Photo courtesy of Netflix
Rebecca (2020)
“Last night I dreamt I went to Manderley again,” is the memorable opening line of Daphne Du Maurier’s novel Rebecca, Alfred Hitchcock’s 1940 film adaptation and the new on Netflix version from director Ben Wheatley. Strike the last third of that thought because there is nothing memorable about Wheatley’s rendering, which will live only as a footnote in Du Maurier’s filmography which includes classic adaptations such as Nicholas Roeg’s Don’t Look Now (1973) along with Hitchcock’s The Birds (1963) and Rebecca.

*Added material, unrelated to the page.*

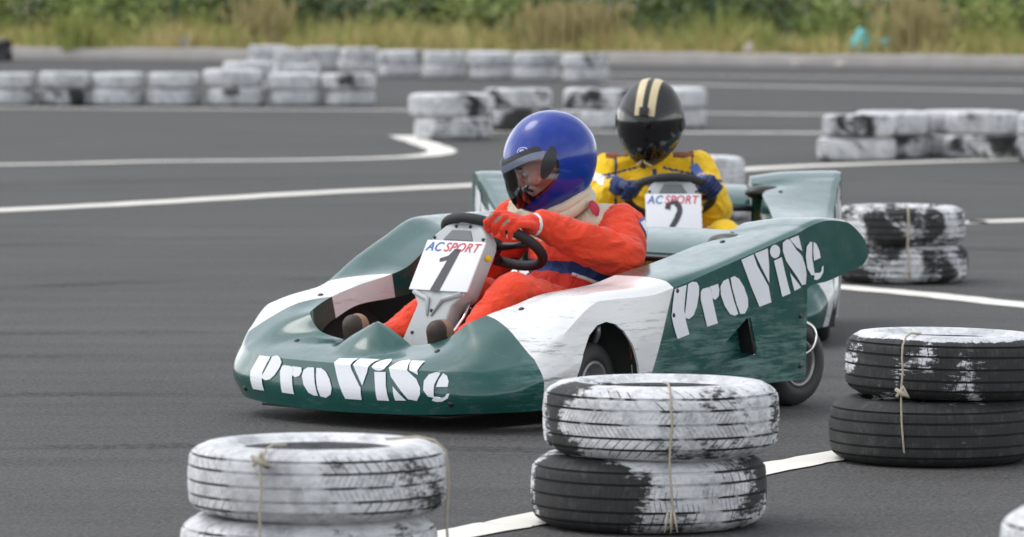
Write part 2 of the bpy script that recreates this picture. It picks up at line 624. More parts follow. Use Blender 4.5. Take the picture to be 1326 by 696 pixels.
_t = NT('rubber_mark')
_v = _t.coord()
_b = _t.pbr((.022, .022, .022), .8, spec=.1)
_tr = _t.n('ShaderNodeBsdfTransparent')
_mx = _t.n('ShaderNodeMixShader')
_t.l(_t.math('MULTIPLY', _t.ramp(_t.noise(_v, 1.3, 3), .35, .7), _t.ramp(_t.noise(_v, 30, 4, .75), .42, .66, 0, .62)), _mx.inputs[0])
_t.l(_tr.outputs[0], _mx.inputs[1])
_t.l(_t.b.outputs[0], _mx.inputs[2])
_t.l(_mx.outputs[0], _t.out.inputs['Surface'])
M['skid'] = _b
for pts_, w_ in (([(-4, 17.2), (-2.2, 17.9), (-.8, 18.0), (.6, 17.4)], .20), ([(-4, 18.4), (-2.2, 19.1), (-.7, 19.2), (.8, 18.5)], .20), ([(-3.2, 13.6), (-1.7, 14.35), (-.5, 14.5), (.8, 14.1)], .16),
                 ([(-3, 21.5), (-1.2, 22.6), (.8, 22.4), (2.4, 21.3)], .24), ([(-3.5, 25), (-1.5, 26.2), (.5, 26.3), (2.6, 25)], .24), ([(.9, 16.9), (1.7, 17.6), (3, 17.9)], .2), ([(-2.6, 15.8), (-1.6, 16.3), (-.6, 16.2)], .16),
                 ([(-4.4, 32), (-1.8, 34.2), (1, 34.6), (4, 33)], .3), ([(.3, 11.4), (.9, 11.9), (1.7, 12.1)], .14)):
    skid(pts_, w_)


def kerb_y(x):
    return 81.8 - .59 * x


vs, fs = [], []
xs = np.linspace(-26, 26, 120)
for i, x in enumerate(xs):
    y = kerb_y(x)
    j = .012 * math.sin(i * 2.3) + .01 * math.sin(i * .7)
    for q in ((x, y - .02, -.02), (x, y, .15 + j), (x + .01, y + .05, .19 + j), (x + .1, y + .32, .20 + j), (x + .1, y + .34, -.02)):
        vs.append(q)
    if i:
        for k in range(4):
            a = (i - 1) * 5 + k
            fs.append((a, a + 1, a + 6, a + 5))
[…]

Wheatley’s Rebecca stars Lily James as the story’s unnamed narrator-protagonist and Armie Hammer as Maxim de Winter, lord of doomed Manderley and the protagonist’s troubled husband. They are an attractive couple but, despite James getting the tone almost right of her performance as the young innocent in her husband’s psychologically treacherous lair, they are mannequin-stiff next to Hitchcock’s stars, the fragile and terrified Joan Fontaine and the broodingly obsessive Laurence Olivier.
The lead performances captured in the 1940 Rebecca owe more of their brilliance to the director than the actors. Fontaine was often on the verge of over reaction, but the camera cut away just in time, and the American actress may have been deliberately ostracized by the British cast to amplify her discomfort. Olivier’s mind was elsewhere through much of the film, as was the character he played. In Wheatley’s rendition, Kristin Scott Thomas steals the show as the monomaniacal Mrs. Danvers, the baleful and pinch-lipped housekeeper who continually reminds James’ character that she can never measure up to Rebecca, Maxim’s late first wife whose ghost—metaphorically?—haunts the castle by the sea known as Manderley.

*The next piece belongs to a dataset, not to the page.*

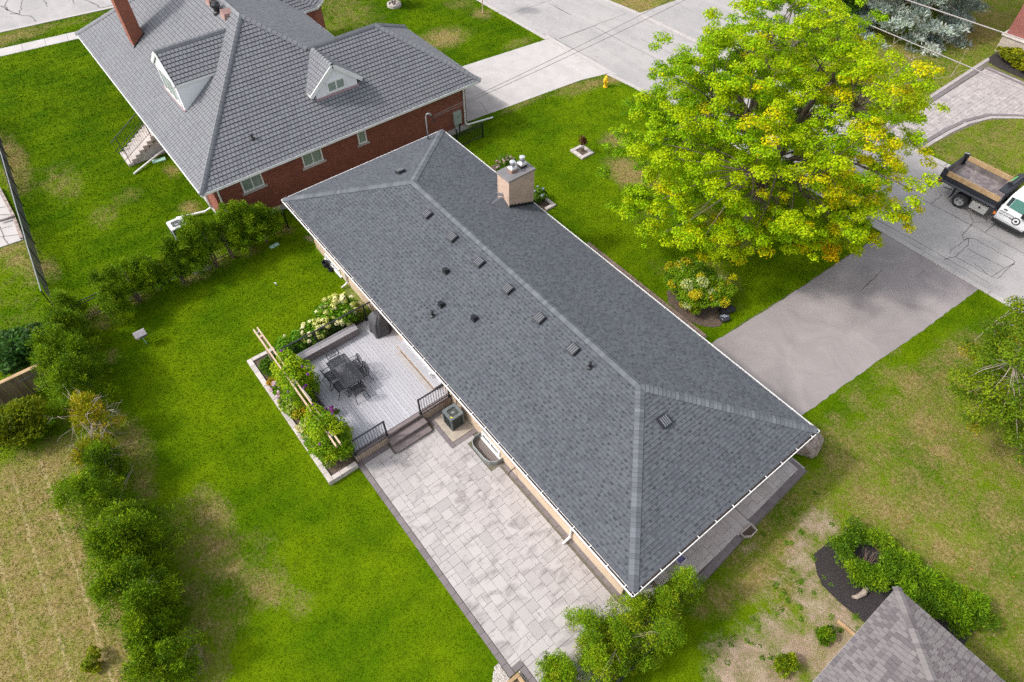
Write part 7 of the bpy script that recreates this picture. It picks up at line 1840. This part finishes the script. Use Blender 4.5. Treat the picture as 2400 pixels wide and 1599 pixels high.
# --- tree at the right edge
def big_tree(name, label, base, cen, rad, ncl, n, size, pal, seed, cw=None, crad=(.5, .9), trunk=.2, bark=None, limbs_n=8, sep=.55, mt=None, lowcut=-.6, **kw):
    rng = np.random.default_rng(seed)
    t_ = thing(name, label, 'tree', (base[0], base[1], 0))
    cen = np.array(cen, float); rad = np.array(rad, float)
    def f(r):
        d = unit(r.normal(size=3))
        if d[2] < lowcut: return None
        return cen + d * rad * r.uniform(.45, .97) * (1 + .1 * math.sin(4 * math.atan2(d[1], d[0]) + seed))
    pts = np.array(scatter(ncl, rng, f, sep, 30)); q = rng.uniform(*crad, len(pts))
    leaf_obj('crown', t_, pts, np.stack([q, q, q * .65], 1), n, size, pal, seed + 1, mt, cw, **kw)
    top = cen + np.array([0, 0, -rad[2] * .4])
    MB().tube(limb_path((base[0], base[1], -.05), top, rng, 5, .03), list(np.linspace(trunk, trunk * .7, 5)), 8).build('trunk', bark or m_bark, t_)
    L = []
    for k in range(limbs_n):
        e_ = pts[rng.integers(len(pts))]; s0_ = np.array([base[0], base[1], 0]) * (1 - .3) + top * .3 if k % 2 else top; s0_ = np.array([base[0], base[1], 0]) + (top - np.array([base[0], base[1], 0])) * rng.uniform(.45, 1.0); pth = limb_path(s0_, e_, rng, 5, .14); L += pth[1:]
        MB().tube(pth, list(np.linspace(trunk * .4, .012, 5)), 5).build('limb', bark or m_bark, t_)
    L = np.array(L); mb = MB()
    for p in pts: mb.tube(limb_path(L[np.argmin(np.linalg.norm(L - p, axis=1))], p, rng, 3, .06), [.02, .014, .006], 4)
    tag(mb.build('branches', bark or m_bark, t_), kind='stuff')
    return t_
big_tree('birch_tree', 'small leaved green birch tree at the right edge beside the driveway', (29.0, 18.2), (28.4, 17.8, 3.4), (3.7, 4.2, 2.7), 330, 80000, .045, [(0.055, 0.10, 0.010), (0.09, 0.145, 0.010), (0.13, 0.175, 0.012), (0.19, 0.16, 0.02)], 300, [.35, .38, .22, .05], (.25, .6), .09, m_dead, 5, .38, shell=.15)
# --- blue spruce and the trees behind it
SPR = [(0.15, 0.185, 0.18), (0.20, 0.235, 0.225), (0.09, 0.115, 0.105), (0.25, 0.275, 0.26)]
spx, spy = 5.4, 46.8
sp2 = thing('blue_spruce', 'large silvery blue spruce across the street at the upper right', 'spruce', (spx, spy, 0))
rg4 = np.random.default_rng(31); pts, rad = [], []
for k in range(520):
    z = rg4.uniform(.0, .92) ** 1.4 * 13; R_ = 5.4 * (1 - z / 14) ** .8; a = rg4.uniform(0, 6.283); f = rg4.uniform(.6, 1.04)
    pts.append((spx + R_ * f * math.cos(a), spy + R_ * f * math.sin(a), .5 + z - f * .7)); s = rg4.uniform(.5, .85); rad.append((s, s, s * .5))
leaf_obj('crown', sp2, pts, rad, 80000, .16, SPR, 32, m_needle, gain=(2.3, 2.25, 2.2), asp=.24, up=.2, jit=.5, shell=.15, axis_out=.6, jb=.35)
MB().tube([(spx, spy, 0), (spx, spy, 12.5)], [.3, .05], 8).build('trunk', m_bark, sp2)
mb = MB()
for k in range(50):
    z = rg4.uniform(.5, 8); a = rg4.uniform(0, 6.28); R_ = 5.0 * (1 - z / 14); mb.tube([(spx, spy, z + .4), (spx + R_ * .6 * math.cos(a), spy + R_ * .6 * math.sin(a), z + .2), (spx + R_ * math.cos(a), spy + R_ * math.sin(a), z - .1)], [.06, .04, .015], 4)
tag(mb.build('branches', m_dead, sp2), kind='stuff')
big_tree('dense_tree', 'dark green tree behind the blue spruce at the top edge', (13.2, 60.5), (13.0, 60.5, 4.5), (4.5, 3.6, 4.0), 70, 12000, .16, [(0.025, 0.065, 0.015), (0.04, 0.095, 0.02), (0.06, 0.12, 0.02)], 310, None, (.7, 1.2), .2, None, 6, .9)
big_tree('dense_tree', 'shaded green tree beyond the maple at the top edge', (2.5, 40.5), (2.5, 41.0, 3.2), (2.6, 2.6, 2.6), 40, 8000, .12, [(0.03, 0.075, 0.012), (0.05, 0.11, 0.015)], 311, None, (.6, 1.0), .15, None, 5, .7)
shrub('clipped_hedge', 'clipped golden green hedge along the stone base of the far house', 'hedge', (14.6, 47.1), (1.9, .55, 1.0), 40, 7000, .075, [(0.14, 0.155, 0.012), (0.18, 0.19, 0.012), (0.08, 0.10, 0.01)], 320, crad=.3, stems=8)
slab('hedge_bed', [(12.7, 46.9), (13.0, 46.3), (13.7, 46.1), (19, 45.9), (19, 48.1), (12.6, 48.1)], -.03, .04, m_mulch, 'black mulch bed under the clipped hedge', 'garden bed', False)
# potted tree and stake on the far lawn
pt = thing('round_planter', 'round pale planter ring on the far lawn at the top edge', 'planter', (-19.99, 18.41, 0)); MB().lathe((-19.99, 18.41, 0), [(.55, 0), (.55, .2), (.42, .2), (.42, .1), (.01, .1)], 18).build('ring', m_pale_stone, pt)
shrub('ornamental_tree', 'small round green tree in the round planter at the top edge', 'tree', (-19.99, 18.41), (.9, .9, 1.6), 16, 2600, .08, [(0.04, 0.10, 0.012), (0.06, 0.13, 0.015)], 330, lift=.5)
sk_ = thing('sapling', 'thin bare young tree with pale trunk by the street at the top edge', 'sapling', (-14.68, 23.02, 0)); MB().tube([(-14.68, 23.02, 0), (-14.66, 23.0, 1.2), (-14.7, 23.05, 2.6)], [.05, .04, .02], 6).build('trunk', m_perg, sk_)
leaf_obj('crown', sk_, [(-14.7, 23.05, 3.2), (-14.4, 23.2, 3.6), (-15.0, 22.9, 3.7)], [(.5, .5, .5)] * 3, 700, .09, [(0.06, 0.13, 0.012)], 331)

Although the two films share many scenes, Wheatley and his crew of screenwriters are—up to a point—truer to the novel than Hitchcock, who had to trim du Maurier’s contemporary gothic story to fit the rigid censorship of 1940s Hollywood. The result may have had fewer plot twists but made for a more impactful and, yes, haunting film.

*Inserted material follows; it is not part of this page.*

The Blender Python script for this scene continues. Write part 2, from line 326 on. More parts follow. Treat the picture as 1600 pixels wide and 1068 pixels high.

Spoiler alert: the conflagration at Wheatley’s climax is computer generated state-of-the-mediocre, and then, as if being ironic, he tacks on the sort of happy ending Du Maurier and Hitchcock avoided. The new Rebecca is nicely furnished, as pleasing to the eye as “Downton Abbey” (James was a cast member) and includes a bit of inspired casting in Keeley Hawes (“Durrells in Corfu”) as Maxim’s compassionately fussbudget sister. However, in the end, Wheatley’s Rebecca takes its place behind such pointless efforts as Jonathan Demme’s retitled 2002 remake of Charade and Gun Van Sant’s 1998 Psycho and only adds evidence to the proposition that a classic film is hard to top.